Werner Herzog avec Ten Thousands Years Older fait retour en Amazonie,
terre qui le hante depuis Aguirre, sur les traces d'une tribu indienne
en perdition depuis sa prise de contact avec la civilisation. Ce reportage
réellement habité fait oublier les dernières fictions bien décevantes
d'un des trois grands du cinéma allemand des années 70. Dans Int. Trailer
- Night, Jim Jarmush cultive son minimalisme habituel et filme avec
élégance et humour le temps de latence entre deux prises d'une jeune actrice
dans sa caravane. Retour dans les paysages de Paris, Texas pour
Wim Wenders. Le sud-ouest des Etats-Unis sert de cadre à un étrange road-movie
tourné en DV, 12 Miles to Trona qui suit les tribulations d'un
automobiliste sous influence de substances hallucinogènes. Réussi.
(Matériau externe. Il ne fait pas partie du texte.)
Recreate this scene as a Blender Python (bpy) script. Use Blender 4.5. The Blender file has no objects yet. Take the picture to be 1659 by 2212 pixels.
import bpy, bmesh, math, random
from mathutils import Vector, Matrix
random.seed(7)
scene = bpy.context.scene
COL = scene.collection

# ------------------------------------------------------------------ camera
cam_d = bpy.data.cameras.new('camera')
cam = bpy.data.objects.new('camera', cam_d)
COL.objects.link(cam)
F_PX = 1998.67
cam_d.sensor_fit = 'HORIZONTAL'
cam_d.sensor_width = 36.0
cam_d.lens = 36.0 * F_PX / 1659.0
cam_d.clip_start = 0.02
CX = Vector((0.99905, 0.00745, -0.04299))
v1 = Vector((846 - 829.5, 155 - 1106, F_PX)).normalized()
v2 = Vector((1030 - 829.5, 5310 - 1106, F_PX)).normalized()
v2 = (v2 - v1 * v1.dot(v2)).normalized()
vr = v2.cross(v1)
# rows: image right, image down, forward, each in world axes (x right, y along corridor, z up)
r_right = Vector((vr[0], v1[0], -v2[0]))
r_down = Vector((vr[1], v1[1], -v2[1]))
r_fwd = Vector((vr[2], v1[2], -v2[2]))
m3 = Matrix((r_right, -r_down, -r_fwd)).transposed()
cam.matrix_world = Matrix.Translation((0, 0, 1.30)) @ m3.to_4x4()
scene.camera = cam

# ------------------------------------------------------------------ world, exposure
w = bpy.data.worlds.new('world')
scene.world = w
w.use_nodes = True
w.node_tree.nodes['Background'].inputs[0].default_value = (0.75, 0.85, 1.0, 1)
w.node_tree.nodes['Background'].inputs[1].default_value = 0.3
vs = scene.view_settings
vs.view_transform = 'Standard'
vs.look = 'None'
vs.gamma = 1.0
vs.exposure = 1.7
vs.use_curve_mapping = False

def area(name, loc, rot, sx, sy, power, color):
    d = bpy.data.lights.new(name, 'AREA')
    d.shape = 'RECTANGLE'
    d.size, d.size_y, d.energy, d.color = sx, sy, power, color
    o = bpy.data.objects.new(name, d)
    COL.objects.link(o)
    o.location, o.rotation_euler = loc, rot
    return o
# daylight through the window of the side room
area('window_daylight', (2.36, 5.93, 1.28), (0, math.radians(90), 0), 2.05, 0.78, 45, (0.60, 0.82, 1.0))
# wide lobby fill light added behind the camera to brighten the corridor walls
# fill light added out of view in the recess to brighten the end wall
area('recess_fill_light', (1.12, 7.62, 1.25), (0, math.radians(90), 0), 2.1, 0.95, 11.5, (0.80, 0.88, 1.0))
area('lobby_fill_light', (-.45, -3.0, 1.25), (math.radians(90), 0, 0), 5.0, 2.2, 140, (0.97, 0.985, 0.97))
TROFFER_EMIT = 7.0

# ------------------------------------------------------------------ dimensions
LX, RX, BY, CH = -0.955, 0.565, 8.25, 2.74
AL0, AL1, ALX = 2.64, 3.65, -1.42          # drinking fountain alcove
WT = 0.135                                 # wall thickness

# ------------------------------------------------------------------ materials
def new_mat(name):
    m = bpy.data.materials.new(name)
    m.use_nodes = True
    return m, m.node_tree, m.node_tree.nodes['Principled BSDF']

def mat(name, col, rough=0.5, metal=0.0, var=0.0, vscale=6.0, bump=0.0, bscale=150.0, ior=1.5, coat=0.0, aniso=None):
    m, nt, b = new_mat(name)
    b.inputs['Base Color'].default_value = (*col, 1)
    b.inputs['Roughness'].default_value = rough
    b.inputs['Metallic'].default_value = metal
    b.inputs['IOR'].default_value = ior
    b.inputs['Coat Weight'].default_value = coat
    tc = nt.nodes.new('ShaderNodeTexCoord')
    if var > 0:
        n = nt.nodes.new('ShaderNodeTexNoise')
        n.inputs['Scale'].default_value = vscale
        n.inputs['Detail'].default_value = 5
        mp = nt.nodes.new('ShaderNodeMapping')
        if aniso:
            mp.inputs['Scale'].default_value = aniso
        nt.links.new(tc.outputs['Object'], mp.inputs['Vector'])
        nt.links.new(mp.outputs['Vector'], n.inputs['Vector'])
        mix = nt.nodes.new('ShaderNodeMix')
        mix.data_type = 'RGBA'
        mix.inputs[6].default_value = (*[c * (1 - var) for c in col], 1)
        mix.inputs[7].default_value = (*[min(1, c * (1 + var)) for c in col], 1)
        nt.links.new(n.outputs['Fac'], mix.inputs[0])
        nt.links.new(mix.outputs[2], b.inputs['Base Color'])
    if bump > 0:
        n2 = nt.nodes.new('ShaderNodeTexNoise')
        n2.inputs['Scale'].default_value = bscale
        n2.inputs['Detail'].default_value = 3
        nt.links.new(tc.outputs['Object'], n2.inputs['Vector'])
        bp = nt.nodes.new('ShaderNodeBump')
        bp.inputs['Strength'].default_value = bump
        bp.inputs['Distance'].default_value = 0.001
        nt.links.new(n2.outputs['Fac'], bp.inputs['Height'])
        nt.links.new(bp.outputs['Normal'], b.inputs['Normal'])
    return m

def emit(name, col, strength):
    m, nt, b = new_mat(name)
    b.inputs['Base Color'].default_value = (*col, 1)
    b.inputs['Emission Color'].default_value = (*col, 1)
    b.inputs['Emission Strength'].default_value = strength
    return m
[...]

Si
la partie dévolue à Chen Kaige, 100 Flowers Hidden Deep, qui clot
le film est sympathique (un débile léger déménage virtuellement sa maison
modeste de Pékin, en réalité rasée pour faire place aux gratte-ciel de
la Chine nouvelle), c'est We Wuz Robbed de Spike Lee qui apparaît
comme le segment le plus percutant. Ou comment en 10 minutes chrono de
documents TV il démontre l'imposture de la dernière élection présidentielle
américaine. Brillant. Constat plutôt satisfaisant donc pour ce projet
atypique et ambitieux qui intéressera tous les amateurs de cinéma.